Le rythme des annonces s’accélère encore. En l’espace d’une semaine, on a appris qu’Apple TV+ serait lancé le 1er novembre dans plus de 100 pays, au prix de 4,99€ par jour, Canal+ et Netflix ont scellé leur accord de distribution, l’équipe de SALTO a été mise en place, en vue d’un démarrage au 1er trimestre 2020… Et NBC Universal a dévoilé ce mardi le nom de sa propre plateforme – Peacock (le paon, qui illustre le logo de NBC) – et l’horizon de son arrivée sur le marché – avril 2020. La filiale de Comcast (et société sœur de Sky) a également confirmé l’ambition du projet : un catalogue de plus de 15 000 heures de programmes et, comme cerise sur le gâteau, de l’info, et du divertissement et du sport (live n’en doutons pas).
Parmi les différentes déclinaisons du terme VoD, NBC Universal s’apprête donc à donner un formidable coup d’accélérateur à l’AVoD (Ad-supported Video On Demand) : le service sera gratuit, pour les abonnés Comcast et Sky, au moins.

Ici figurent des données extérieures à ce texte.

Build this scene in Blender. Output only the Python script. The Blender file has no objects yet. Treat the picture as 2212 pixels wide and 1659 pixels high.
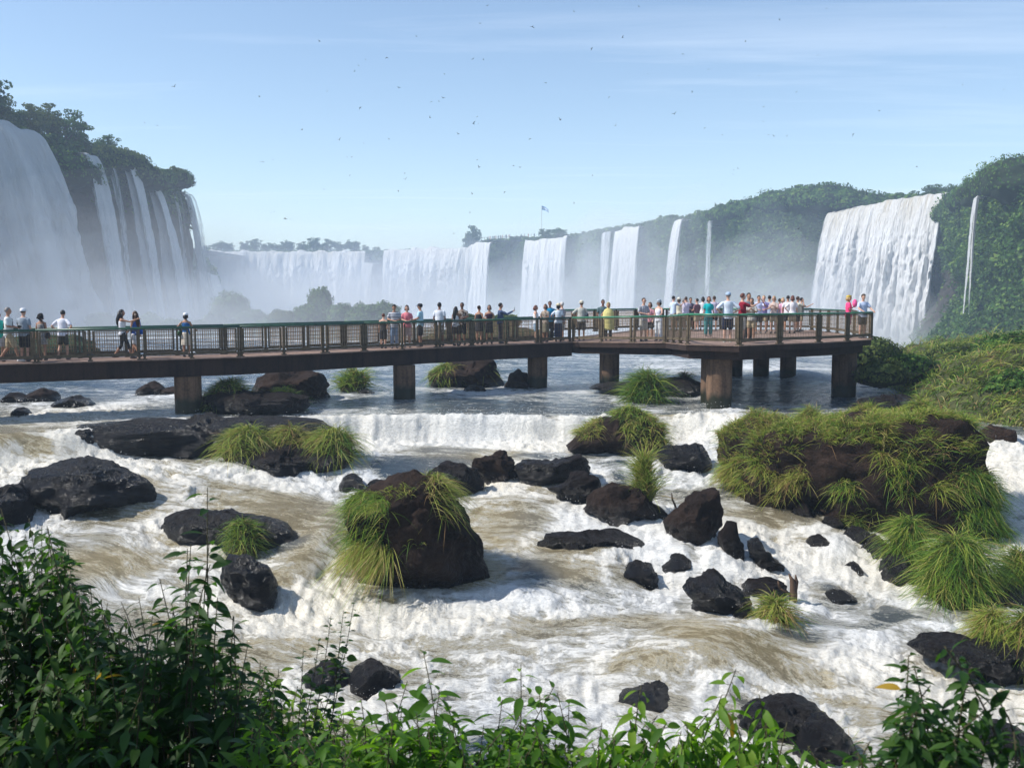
import bpy, bmesh, math, random
import numpy as np
from mathutils import Vector, Matrix

random.seed(7)
RNG = np.random.default_rng(7)
R = math.radians
scene = bpy.context.scene
COL = scene.collection

# ------------------------------------------------------------------ camera
FPX, CU, CV, HOR = 2150.0, 1106.0, 829.5, 640.0
PITCH = math.atan((CV - HOR) / FPX)
cam_d = bpy.data.cameras.new('camera')
cam = bpy.data.objects.new('camera', cam_d)
COL.objects.link(cam)
cam.location = (0, 0, 0)
cam.rotation_euler = (math.pi / 2 - PITCH, 0, 0)
cam_d.sensor_width = 36
cam_d.lens = 36 * FPX / 2212
cam_d.clip_start = 0.1
cam_d.clip_end = 6000
cam_d.dof.use_dof = True
cam_d.dof.focus_distance = 32
cam_d.dof.aperture_fstop = 6.5
scene.camera = cam

# ------------------------------------------------------------------ sky, sun, exposure
SUN_DIR = Vector((-0.94, -0.12, 0.98)).normalized()      # towards the sun: high, on the left, a little behind the falls
SUN_EL = math.asin(SUN_DIR.z)
SUN_AZ = math.atan2(SUN_DIR.x, SUN_DIR.y)
world = bpy.data.worlds.new('World')
scene.world = world
world.use_nodes = True
wn, wl = world.node_tree.nodes, world.node_tree.links
wn.clear()
w_out = wn.new('ShaderNodeOutputWorld')
w_bg = wn.new('ShaderNodeBackground')
w_sky = wn.new('ShaderNodeTexSky')
w_sky.sky_type = 'NISHITA'
w_sky.sun_disc = False
w_sky.sun_elevation = SUN_EL
w_sky.sun_rotation = SUN_AZ
w_sky.altitude = 200
w_sky.air_density = 1.0
w_sky.dust_density = 0.25
w_sky.ozone_density = 1.2
w_bg.inputs['Strength'].default_value = 0.145
# thin cirrus streaks, laid on the sky by direction
w_tc = wn.new('ShaderNodeTexCoord')
w_sep = wn.new('ShaderNodeSeparateXYZ')
wl.new(w_tc.outputs['Generated'], w_sep.inputs[0])
def wmath(op, a, b=None):
    n = wn.new('ShaderNodeMath'); n.operation = op
    for i, v in enumerate((a, b)):
        if v is None: continue
        if isinstance(v, (int, float)): n.inputs[i].default_value = v
        else: wl.new(v, n.inputs[i])
    return n.outputs[0]
zc = wmath('MAXIMUM', w_sep.outputs[2], 0.04)
w_px = wmath('DIVIDE', w_sep.outputs[0], zc)
w_py = wmath('DIVIDE', w_sep.outputs[1], zc)
w_cmb = wn.new('ShaderNodeCombineXYZ')
wl.new(w_px, w_cmb.inputs[0]); wl.new(w_py, w_cmb.inputs[1])
w_map = wn.new('ShaderNodeMapping')
w_map.inputs['Rotation'].default_value = (0, 0, R(-14))
w_map.inputs['Scale'].default_value = (0.22, 1.1, 1)
w_map.inputs['Location'].default_value = (0.30, -0.06, 0)
wl.new(w_cmb.outputs[0], w_map.inputs[0])
w_no = wn.new('ShaderNodeTexNoise')
w_no.inputs['Scale'].default_value = 0.8
w_no.inputs['Detail'].default_value = 7
w_no.inputs['Roughness'].default_value = 0.62
w_no.inputs['Distortion'].default_value = 0.5
wl.new(w_map.outputs[0], w_no.inputs[0])
w_mr = wn.new('ShaderNodeMapRange')
w_mr.inputs['From Min'].default_value = 0.53
w_mr.inputs['From Max'].default_value = 0.80
w_mr.inputs['To Max'].default_value = 0.36
wl.new(w_no.outputs[0], w_mr.inputs[0])
w_mix = wn.new('ShaderNodeMix'); w_mix.data_type = 'RGBA'
wl.new(w_mr.outputs[0], w_mix.inputs[0])
wl.new(w_sky.outputs[0], w_mix.inputs[6])
w_mix.inputs[7].default_value = (6.6, 7.2, 8.0, 1)
wl.new(w_mix.outputs[2], w_bg.inputs[0])
wl.new(w_bg.outputs[0], w_out.inputs[0])

sun_d = bpy.data.lights.new('sun', 'SUN')
sun_d.energy = 5.0
sun_d.angle = R(0.53)
sun_d.color = (1.0, 0.955, 0.88)
sun = bpy.data.objects.new('sun', sun_d)
COL.objects.link(sun)
sun.rotation_euler = SUN_DIR.to_track_quat('Z', 'Y').to_euler()

scene.view_settings.view_transform = 'Standard'
scene.view_settings.look = 'None'
scene.view_settings.exposure = 0.28
scene.view_settings.gamma = 1
scene.view_settings.use_curve_mapping = False
scene.render.engine = 'CYCLES'
cy = scene.cycles
cy.use_denoising = True
cy.max_bounces = 8
cy.diffuse_bounces = 3
cy.glossy_bounces = 3
cy.transmission_bounces = 4
cy.transparent_max_bounces = 24
cy.volume_bounces = 2
cy.sample_clamp_indirect = 6
cy.caustics_reflective = False
cy.caustics_refractive = False

# ------------------------------------------------------------------ picture <-> place
def ray(u, v):
    a, b = (u - CU) / FPX, (CV - v) / FPX
    c, s = math.cos(PITCH), math.sin(PITCH)
    return a, c + b * s, -s + b * c

def P(u, v, d):
    x, y, z = ray(u, v)
    return Vector((x / y * d, d, z / y * d))

def proj(V):
    V = np.asarray(V, float)
    c, s = math.cos(PITCH), math.sin(PITCH)
    fwd = V[..., 1] * c - V[..., 2] * s
    up = V[..., 1] * s + V[..., 2] * c
    return CU + V[..., 0] / fwd * FPX, CV - up / fwd * FPX

# ------------------------------------------------------------------ noise (numpy)
_perm = np.random.default_rng(3).permutation(256)
_perm = np.concatenate([_perm, _perm, _perm])
_g3 = np.random.default_rng(5).normal(size=(256, 3)); _g3 /= np.linalg.norm(_g3, axis=1)[:, None]
_ga = np.random.default_rng(6).uniform(0, 2 * np.pi, 256)
_g2 = np.stack([np.cos(_ga), np.sin(_ga)], 1)
def _fade(t): return t * t * t * (t * (t * 6 - 15) + 10)
def pn2(x, y):
    xi, yi = np.floor(x).astype(int), np.floor(y).astype(int)
    xf, yf = x - xi, y - yi
    xi &= 255; yi &= 255
    u, v = _fade(xf), _fade(yf)
    def g(dx, dy):
        h = _perm[_perm[(xi + dx) & 255] + ((yi + dy) & 255)] & 255
        gg = _g2[h]
        return gg[..., 0] * (xf - dx) + gg[..., 1] * (yf - dy)
    a = g(0, 0) * (1 - u) + g(1, 0) * u
    b = g(0, 1) * (1 - u) + g(1, 1) * u
    return (a * (1 - v) + b * v) * 1.4
def pn3(x, y, z):
    xi, yi, zi = (np.floor(q).astype(int) for q in (x, y, z))
    xf, yf, zf = x - xi, y - yi, z - zi
    u, v, w = _fade(xf), _fade(yf), _fade(zf)
    def g(dx, dy, dz):
        h = _perm[_perm[_perm[(xi + dx) & 255] + ((yi + dy) & 255)] + ((zi + dz) & 255)] & 255
        gg = _g3[h]
        return gg[..., 0] * (xf - dx) + gg[..., 1] * (yf - dy) + gg[..., 2] * (zf - dz)
    def l(a, b, t): return a * (1 - t) + b * t
    return l(l(l(g(0,0,0), g(1,0,0), u), l(g(0,1,0), g(1,1,0), u), v),
             l(l(g(0,0,1), g(1,0,1), u), l(g(0,1,1), g(1,1,1), u), v), w) * 1.4
def fbm2(x, y, o=4, gain=0.5):
    r, a, f = 0, 1, 1
    for i in range(o):
        r = r + a * pn2(x * f + 17.3 * i, y * f - 9.1 * i); a *= gain; f *= 2.03
    return r
def fbm3(x, y, z, o=4, gain=0.5):
    r, a, f = 0, 1, 1
    for i in range(o):
        r = r + a * pn3(x * f + 17.3 * i, y * f - 9.1 * i, z * f + 3.7 * i); a *= gain; f *= 2.03
    return r
def sstep(a, b, x):
    t = np.clip((x - a) / (b - a), 0, 1)
    return t * t * (3 - 2 * t)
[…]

Ce lancement a toutes les chances d’ébranler encore un peu plus les équilibres qui ont prévalu jusqu’ici dans l’organisation du paysage audiovisuel : la monétisation par l’audience pour les chaînes en clair et leurs services associés (replay) ; la création de valeur par l’abonnement pour les chaînes payantes et les services de SVoD.

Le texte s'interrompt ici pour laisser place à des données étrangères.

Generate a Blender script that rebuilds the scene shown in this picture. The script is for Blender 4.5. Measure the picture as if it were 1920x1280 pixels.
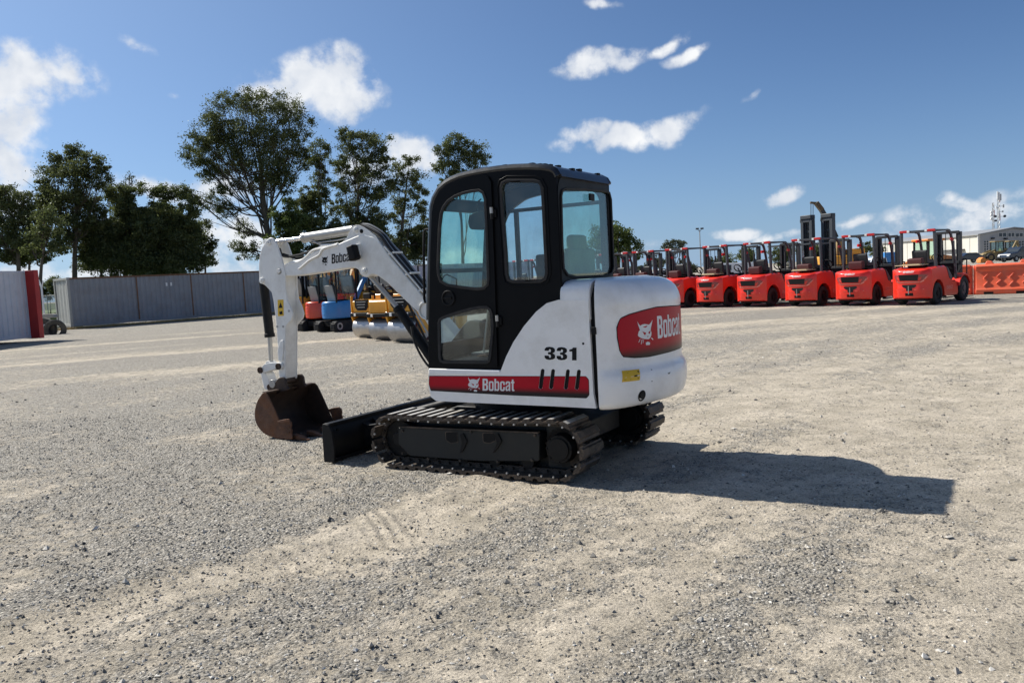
import bpy, bmesh, math, random
import numpy as np
from mathutils import Vector, Matrix
from mathutils.geometry import tessellate_polygon
from bpy_extras.object_utils import world_to_camera_view  # noqa
random.seed(7); RNG = np.random.default_rng(7)
SC = bpy.context.scene; COL = SC.collection
for _o in list(bpy.data.objects): bpy.data.objects.remove(_o)

# ------------------------------------------------------------------ camera
F, PIT, ROL, H = 1551.03, .0775, .0542, 1.54
_cp, _sp, _cr, _sr = math.cos(PIT), math.sin(PIT), math.cos(ROL), math.sin(ROL)
FW = np.array([0, _cp, -_sp]); _up = np.array([0, _sp, _cp]); _rt = np.array([1., 0, 0])
RT = _cr*_rt-_sr*_up; UP = _sr*_rt+_cr*_up
cam = bpy.data.objects.new('camera', bpy.data.cameras.new('camera')); COL.objects.link(cam)
cam.matrix_world = Matrix([[RT[0], UP[0], -FW[0], 0], [RT[1], UP[1], -FW[1], 0], [RT[2], UP[2], -FW[2], H], [0, 0, 0, 1]])
cam.data.sensor_fit = 'HORIZONTAL'; cam.data.sensor_width = 36; cam.data.lens = F/1920*36
cam.data.clip_start = .05; cam.data.clip_end = 9000
SC.camera = cam

def ray(x, y): return FW+(x-960)/F*RT-(y-640)/F*UP
def proj(p):
    d = np.asarray(p, float)-np.array([0, 0, H]); z = d@FW
    return 960+F*(d@RT)/z, 640-F*(d@UP)/z
def at(x, y, Y):                       # point seen at pixel x,y on the world plane y = Y
    r = ray(x, y); t = Y/r[1]; return np.array([0, 0, H])+t*r
def gnd(x, y, z=0.):
    r = ray(x, y); t = (z-H)/r[2]; return np.array([0, 0, H])+t*r
def col_at(x, D, y=480):               # ground position at depth D under pixel column x
    p = at(x, y, D)
    for _ in range(4):
        q = proj((p[0], D, 0)); p[0] += (x-q[0])/F*D
    return p[0]

# ------------------------------------------------------------------ light, sky, exposure
SUN_EL = math.radians(43.0); SUN_DIR = Vector((-.859, .512, 0)).normalized()
world = bpy.data.worlds.new('World'); SC.world = world; world.use_nodes = True
nt = world.node_tree; nt.nodes.clear()
def N(t, typ, **kw):
    n = t.nodes.new(typ)
    for k, v in kw.items():
        if k[0] == 'i' and k[1:].isdigit(): n.inputs[int(k[1:])].default_value = v
        else: setattr(n, k, v)
    return n
def Lk(t, a, ao, b, bi): t.links.new(a.outputs[ao], b.inputs[bi])
def math_n(t, op, a, b=None, clamp=False):
    n = N(t, 'ShaderNodeMath', operation=op); n.use_clamp = clamp
    for i, v in enumerate((a, b)):
        if v is None: continue
        if isinstance(v, (int, float)): n.inputs[i].default_value = v
        else: t.links.new(v, n.inputs[i])
    return n.outputs[0]
sky = N(nt, 'ShaderNodeTexSky'); sky.sky_type = 'NISHITA'; sky.sun_disc = False
sky.sun_elevation = SUN_EL; sky.sun_rotation = math.atan2(SUN_DIR.x, SUN_DIR.y)
sky.altitude = 2000; sky.air_density = 1.0; sky.dust_density = 3.0; sky.ozone_density = 2.6
SKYK = .064
tc = N(nt, 'ShaderNodeTexCoord'); sx = N(nt, 'ShaderNodeSeparateXYZ'); Lk(nt, tc, 'Generated', sx, 0)
az = math_n(nt, 'ARCTAN2', sx.outputs[0], sx.outputs[1]); el = math_n(nt, 'ARCSINE', sx.outputs[2])
cb = N(nt, 'ShaderNodeCombineXYZ'); nt.links.new(az, cb.inputs[0]); nt.links.new(el, cb.inputs[1])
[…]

Il remet en cause un autre partage des territoires, plus subtil celui-là, entre contenus premium (principalement proposés par TF1, France Télévisions, M6 et les autres acteurs de la TNT) et vidéo en ligne de masse (disponible sur YouTube, Facebook, Instagram…). Les premiers mettaient en avant la valeur du contexte éditorial et la brand safety garantie aux annonceurs pour pratiquer des coûts de contact élevés et valoriser au mieux une audience qui reste limitée (en décembre 2018, France Télévisions, MyTF1, BFM TV et 6Play cumulaient « seulement » 87 millions de vidéos vues sur ordinateur, selon Médiamétrie) ; les plateformes jouaient de leur puissance (1,1 milliard de vidéos vues le même mois sur YouTube, et 606 millions sur Facebook), sans manquer de médiatiser leurs contenus les plus alléchants (YouTubeurs stars, productions exclusives réalisées par BFM, Le Monde ou Brut pour Facebook), pour valoriser par effet de halo l’ensemble de leur inventaire.

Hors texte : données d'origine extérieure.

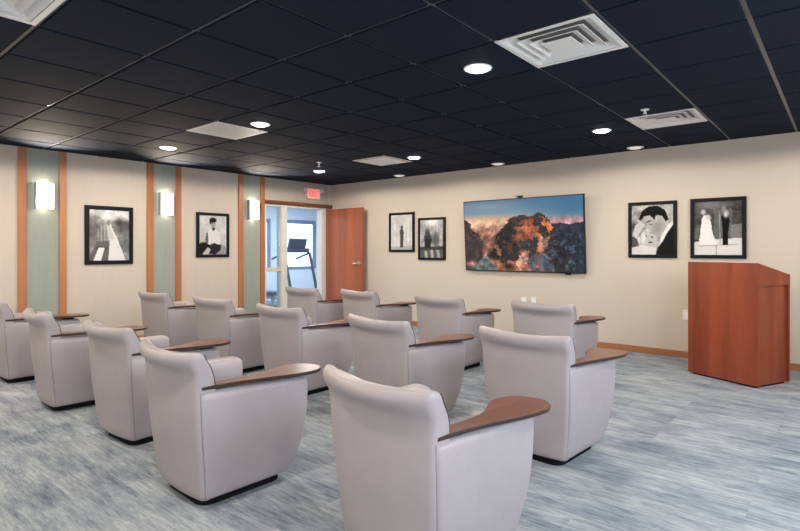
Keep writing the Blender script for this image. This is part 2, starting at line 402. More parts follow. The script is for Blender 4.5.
# ------------------------------------------------------------------ chairs
YBK = [(.05, .05), (.2, .034), (.4, .012), (.6, 0), (.8, -.004)]         # rear plane leans
HWB = [(.05, .252), (.2, .272), (.4, .290), (.6, .297), (.7, .306), (.8, .315)]
def backrest_bm():
    bm = bmesh.new(); rings = []
    zs = [.05, .056, .075, .12, .2, .3, .4, .5, .56, .60, .63, .66, .69, .715, .74, .76, .775, .786, .792]
    fr = [(.05, .12), (.5, .13), (.6, .105), (.66, .095), (.72, .078), (.76, .062), (.8, .046)]
    K = 16
    for zi, z in enumerate(zs):
        hw = interp(HWB, z); yb = interp(YBK, z); yf = interp(fr, z)
        tuck = 0
        if z < .07: s = (.07 - z) / .02; tuck = .010 * s * s
        if z > .765: s = (z - .765) / .027; tuck = .017 * s * s
        hw2 = hw - tuck * .45
        r = .022; ring = []
        fl = smooth((z - .675) / .075)
        def back(x):
            u = min(1, abs(x) / hw); dome = 1 - u * u
            return yb - .026 * dome - fl * (.024 + .040 * dome) + tuck
        def front(x):
            u = min(1, abs(x) / hw); dome = 1 - u * u
            return max(yf - .02 * dome * smooth((z - .5) / .2) - fl * (.014 + .038 * dome) - tuck, back(x) + .012)
        def drop(x):
            u = min(1, abs(x) / hw); return z - .013 * (1 - u ** 2.2) * smooth((z - .62) / .16)
        # back side left->right, with rounded corners, then front right->left
        xs = [-hw2 + r * (1 - math.cos(PI / 2 * i / 4)) for i in range(5)]
        off = [r * (1 - math.sin(PI / 2 * i / 4)) for i in range(5)]
        mid = [-hw2 + r + (2 * hw2 - 2 * r) * i / K for i in range(1, K)]
        bxs = xs + mid + [-x for x in xs[::-1]]; boff = off + [0] * len(mid) + off[::-1]
        for x, o in zip(bxs, boff): ring.append((x, min(back(x) + o, (back(x) + front(x)) / 2), drop(x)))
        for x, o in zip(bxs[::-1], boff[::-1]): ring.append((x, max(front(x) - o, (back(x) + front(x)) / 2 + .0005), drop(x)))
        rings.append(ring)
    loft(bm, rings)
    return bm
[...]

En combinant puissance et programmes premiums, l’arrivée de Peacock est d’autant plus inquiétante, pour les uns comme pour les autres, que d’autres initiatives ambitieuses ont déjà vu le jour (IMDB TV, le service de cinéma en ligne gratuit d’Amazon, le repositionnement de MyTF1), ou sont sur la rampe de décollage (Okoo, la plateforme jeunesse de France Télévisions).
En se multipliant, les services d’AVoD risquent de refermer les portes qui s’étaient entrouvertes pour des collaborations entre acteurs historiques et plateformes : si TF1 et Netflix ont pu s’entendre pour coproduire Le bazar de la charité, c’est parce que leurs modèles respectifs évitent une concurrence frontale (au premier la publicité ; au second l’abonnement) et permettent d’organiser une chronologie des médias mutuellement bénéfique. On imagine mal, demain, que TF1 signe des accords de même nature avec NBC Universal, et que les deux partenaires se fassent ensuite concurrence pour mettre au service des marques le « temps de cerveau disponible » que le programme aurait généré.
L’émergence d’un nouveau champ de bataille, du côté des contenus gratuits cette fois, rendra d’autant plus urgente l’adaptation de la mesure d’audience. Les initiatives annoncées ce mardi par Médiamétrie, dans Le Figaro, n’en sont que plus à saluer : l’approche holistique qu’elles traduisent – mesure de l’audience TV réalisée hors du foyer, et agrégation de la mesure d’audience TV 4 écrans (TV, smartphone, tablette, ordinateur) – garantira une compétition loyale entre acteurs historiques et nouveaux entrants et permettra aux annonceurs d’effectuer des arbitrages pleinement éclairés.